Sunday, April 02, 2006



My Bashing Mash-ups post has itself been bashed by some folks whose opinions matter to me so I need to try another way to express the point I was trying to make. I wasn't bashing the idea of platforms for mashups - i.e, intelligently designed APIs that expose functionality for other people or services to use. I was bashing the notion that people were going to build serious enterprise applications that way (even though the phrase "enterprise mash-up" seems to be well along the hype curve). A huge problem for enterprise applications is getting all the different information sources and silos to make sense to each other, and this semantic integration challenge is simply too difficult to attack with the level of sophistication I've seen implemented so far in most mash-ups. Take a look at any of David Linthicum's books on application integration (or just read his blog called "A CEO's Guide to EAI, SOA, and Business Integration") for war stories. Enterprise applications aren't assembled in a weekend, but that seems to be the typical effort expended in creating a mash-up. So we're at very different points on the continuum.
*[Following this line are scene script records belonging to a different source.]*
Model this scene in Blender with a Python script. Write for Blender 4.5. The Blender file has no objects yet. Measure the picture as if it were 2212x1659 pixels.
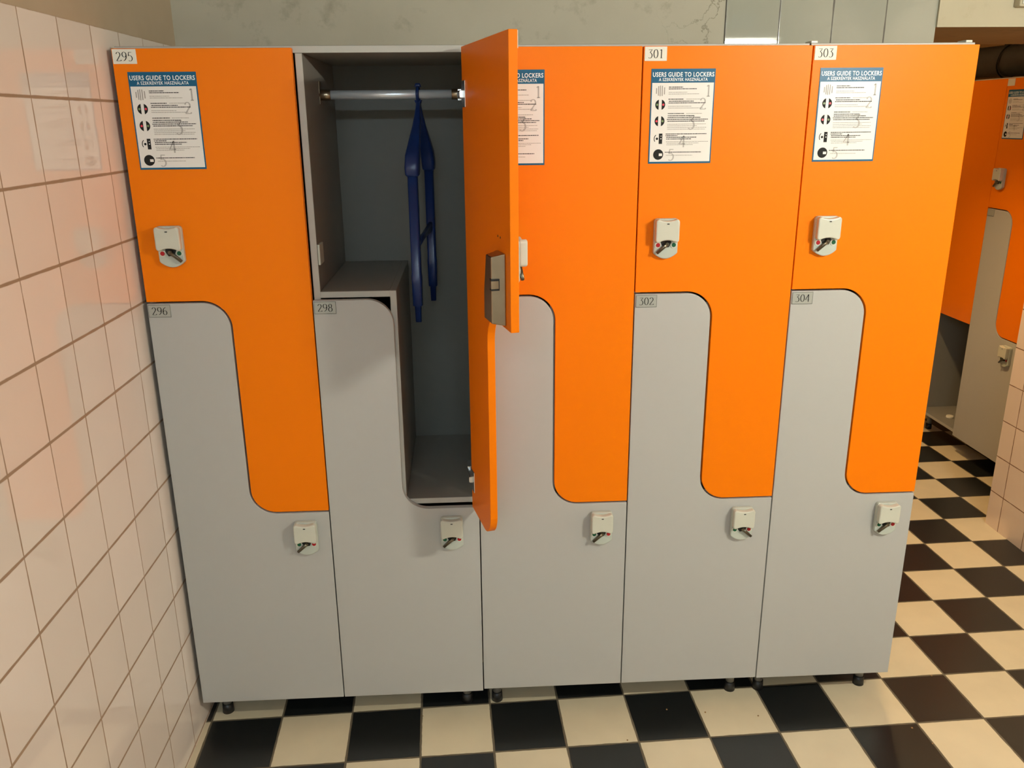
import bpy, bmesh, math, random
from mathutils import Vector, Matrix

random.seed(7)
SC = bpy.context.scene
COL = SC.collection
PI = math.pi

# ------------------------------------------------------------------ camera
cam_data = bpy.data.cameras.new('camera')
cam_data.sensor_fit = 'HORIZONTAL'
cam_data.sensor_width = 36.0
cam_data.lens = 36.0 * 1815.08 / 2212.0
cam_data.clip_start = 0.05
cam = bpy.data.objects.new('camera', cam_data)
COL.objects.link(cam)
RX, RY, RZ = -0.304546, 0.009214, -0.053281
rot = (Matrix.Rotation(RZ, 4, 'Z') @ Matrix.Rotation(RX, 4, 'X') @ Matrix.Rotation(RY, 4, 'Y')
       @ Matrix.Rotation(PI / 2, 4, 'X'))
cam.matrix_world = Matrix.Translation((0.78043, -2.05664, 1.67045)) @ rot
SC.camera = cam

# ------------------------------------------------------------------ world, exposure
world = bpy.data.worlds.new('world')
SC.world = world
world.use_nodes = True
world.node_tree.nodes['Background'].inputs[0].default_value = (0.4, 0.42, 0.42, 1)
world.node_tree.nodes['Background'].inputs[1].default_value = 0.02
SC.view_settings.view_transform = 'Standard'
SC.view_settings.look = 'None'
SC.view_settings.exposure = 0.0
SC.view_settings.gamma = 1.0
SC.view_settings.use_curve_mapping = False

# ------------------------------------------------------------------ lamps of the room
CEIL = 2.42
LAMPS = [  # fluorescent tubes: x, y, z, length, axis angle, emission strength of the tube, colour
    ('near', 2.285, -1.60, 2.064, 0.29, 0.0, 1280.0, (1.0, 0.99, 0.86)),
    ('rear', 0.60, -3.0, 2.34, 1.15, 0.0, 90.0, (0.80, 1.0, 1.15)),
    ('back', 2.10, 2.45, 2.25, 0.6, PI / 2, 75.0, (1.0, 0.62, 0.28)),
]


# ------------------------------------------------------------------ helpers: tags and objects
def tag(o, label=None, cat=None, group=None, kind=None):
    if label: o['label'] = label
    if cat: o['category'] = cat
    if group: o['group'] = group
    if kind: o['kind'] = kind
    return o


def empty(name, loc=(0, 0, 0), rz=0.0):
    o = bpy.data.objects.new(name, None)
    o.empty_display_size = 0.1
    o.location = loc
    o.rotation_euler = (0, 0, rz)
    COL.objects.link(o)
    return o


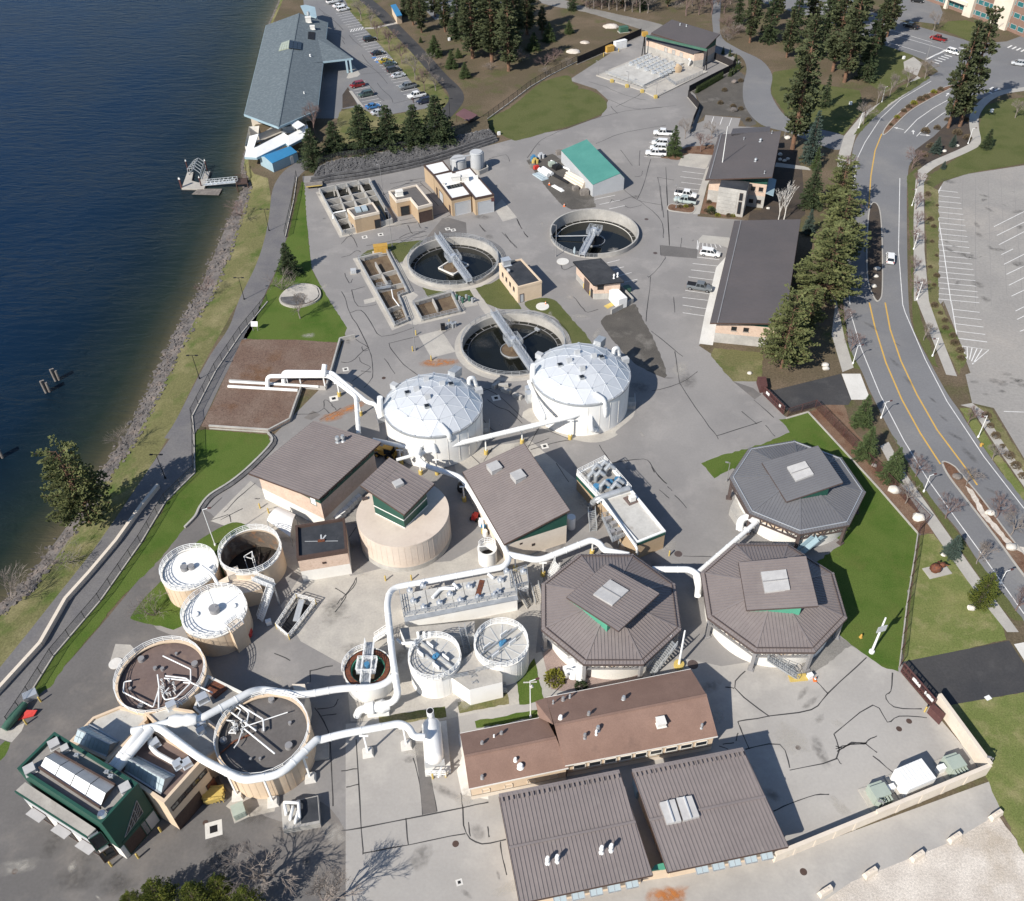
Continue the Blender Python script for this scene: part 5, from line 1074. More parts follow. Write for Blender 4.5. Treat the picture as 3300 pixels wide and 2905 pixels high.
# ---- thickeners and the flotation deck
k1,s1=fitc(H6(412,640,440,560,520,500,600,478,690,520,725,600,450,690,540,725,620,725),4.7)
k2,s2=fitc(H6(803,540,830,460,900,410,980,397,1060,430,1105,520,1090,590,1040,640,950,655,850,640),4.7)
for lab,c,R,ang in (('white covered thickener with blue mixer left of the bare stair',k1,s1,-.72),('white covered thickener with blue mixer next to the narrow lawn',k2,s2,.75)):
    T=tank('thickener',lab,c,R,4.7,'tank_white','deck_grey',4.5,True,'white thickener tanks',rib=26)
    d=Vector((cos(ang),sin(ang),0));n_=Vector((-d.y,d.x,0))
    for i in range(12):
        a=2*pi*i/12;mb=MB().beam(c+Vector((.5*cos(a),.5*sin(a),4.53)),c+Vector(((R-.3)*cos(a),(R-.3)*sin(a),4.53)),.08,.06);T.p('cover_joint',mb,'alum')
    for sg in (-1,1):
        mb=MB().beam(c+n_*sg*.55-d*(R-.3)+U(4.75),c+n_*sg*.55+d*(R-.3)+U(4.75),.18,.4);T.p('cover_beam',mb,'galv')
        for k in (-1.9,1.3):q=c+n_*sg*.95+d*k;mb=MB().box((q.x,q.y,4.95),(1.3,.12,.8),ang);T.p('windbreak',mb,'roof_white')
    mb=MB().cyl(c,.36,4.5,5.0,14);mb.cyl(c,.2,5.0,5.4,12);mb.box((c.x+.4,c.y+.1,5.2),(.6,.4,.4),ang);T.part('mixer',mb,'blue_paint')
T=Thing('link_block','white concrete block with steps joining the two thickener tanks','building',g1(H6,850,770))
P=W(H6(640,700,800,560,860,600,960,700,960,745,770,790),3.9);walls(T,ccw(P),0,3.9,'tank_white');mb=MB();mb.add([(p.x,p.y,3.9)for p in P],[]);mb.f=tess(P);T.p('roof',mb,'concrete')
mb=MB();railing(mb,W(H6(615,740,765,712),4.3),1,1.2,.07,3);railing(mb,W(H6(810,690,960,655),4.3),1,1.2,.07,3);T.p('railing',mb,'galv')
stairs(T,g1(H6,985,790),g1(H6,785,745,3.6),1.0,14,steel=True)
T=Thing('steel_stair','galvanised stair between the two thickeners up to the flotation deck','stair',g1(H6,770,590))
stairs(T,g1(H6,765,590,.2),g1(H6,728,435,3.6),.9,14,steel=True)
P=W(H6(380,235,965,130,1045,245,395,372),3.8);T=Thing('flotation_tank','long white concrete tank with grey panelled cover and railings','tank',(sum(P,Vector())/4).to_tuple()[:2]+(0,))
R4=rect(P[3],P[2],P[1]);walls(T,R4,0,3.8,'tank_white');mb=MB();mb.add([(p.x,p.y,3.78)for p in R4],[(0,1,2,3)]);T.p('deck',mb,'deck_grey')
u_,v_=(R4[1]-R4[0]),(R4[3]-R4[0])
for i in range(9):
    for j_ in range(3):
        mb=MB();a=R4[0]+u_*(i+.5)/9+v_*(j_+.5)/3;mb.box((a.x,a.y,3.83),(u_.length/9-.12,v_.length/3-.12,.1),atan2(u_.y,u_.x));T.p('cover_panel',mb,'deck_grey')
mb=MB();railing(mb,[Vector((p.x,p.y,3.8))for p in (R4[3],R4[0],R4[1],R4[2])],1.05,1.6,.08,3);T.p('railing',mb,'galv')
mb=MB();a=R4[0].lerp(R4[1],.03);e=-v_.normalized()*.8;mb.beam(R4[0]+U(3.7)+e*.5,R4[1]+U(3.7)+e*.5,.9,.14);T.p('walkway',mb,'galv')
p=g1(H6,832,205,3.85);mb=MB().box((p.x,p.y,3.9),(.8,3.0,.12),-.18);T.p('rusty_panel',mb,'sculpture_rust')
for path,r_ in (([(560,260),(610,205),(690,210)],.28),([(680,180),(705,208)],.24),([(880,125),(910,150)],.24)):pipe(T,[g1(H6,x,y,4.3)for x,y in path],r_,flange=False)
for x,y in ((510,325),(720,285),(915,255),(505,200),(985,120),(1080,120),(935,238),(450,290),(600,300),(820,270),(770,205),(660,250),(950,170),(430,230)):p=g1(H6,x,y,3.8);mb=MB().box((p.x,p.y,4.1),(.9,.6,.6),.2);mb.cyl(p,.22,4.3,4.9,10);T.part('pump',mb,'alum')
T=Thing('white_annex','white concrete annex with steps at the right end of the flotation tank','building',g1(H6,1080,290))
P=W(H6(1000,130,1100,95,1110,190,1010,215),3.6);walls(T,ccw(P),0,3.6,'tank_white');mb=MB();mb.add([(p.x,p.y,3.6)for p in P],[(0,1,2,3)]);T.p('roof',mb,'concrete')
mb=MB();railing(mb,[Vector((p.x,p.y,3.6))for p in P],1,1,.07,3,True);T.p('railing',mb,'galv')
stairs(T,g1(H6,1115,310),g1(H6,1060,215,3.0),1.2,12);stairs(T,g1(H6,1172,295),g1(H6,1145,190,2.2),1.2,10)
P=W(H6(370,435,800,395,800,470,400,500),2.6);T=Thing('pipe_gallery','low white concrete gallery below the flotation tank railing','building',g1(H6,590,480));walls(T,ccw(P),0,2.6,'tank_white');mb=MB();mb.add([(p.x,p.y,2.6)for p in P],[(0,1,2,3)]);T.p('roof',mb,'concrete')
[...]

Of course, maybe my dispute is just about the names of things, and we all know how contentious names are. Perhaps we're just expanding the notion of "mash up" to include any combination / integration of information from multiple sources, and we can dispense with making any distinction between the categories of mapping and transformation tools, integration servers, message-oriented-middleware, process control engines, EAI, etc. and just call it all "mashware." When every use of software-as-a-service is viewed as a mashup, I'll surrender and stop thinking of mashups and enterprise apps or complexly-choreographed web services as being on a continuum, but until then let's not eliminate all nuance in our discussions about building things.

-Bob Glushko

I think that your first definition was better - "mash"-anything implies a certain quick and easy approach to getting it to work. If there is a lot of lifting involved, or if you have to carefully confirm to a complicated document-based soap-like request to get it to work, and there isn't a lot of cross-language packages already in use.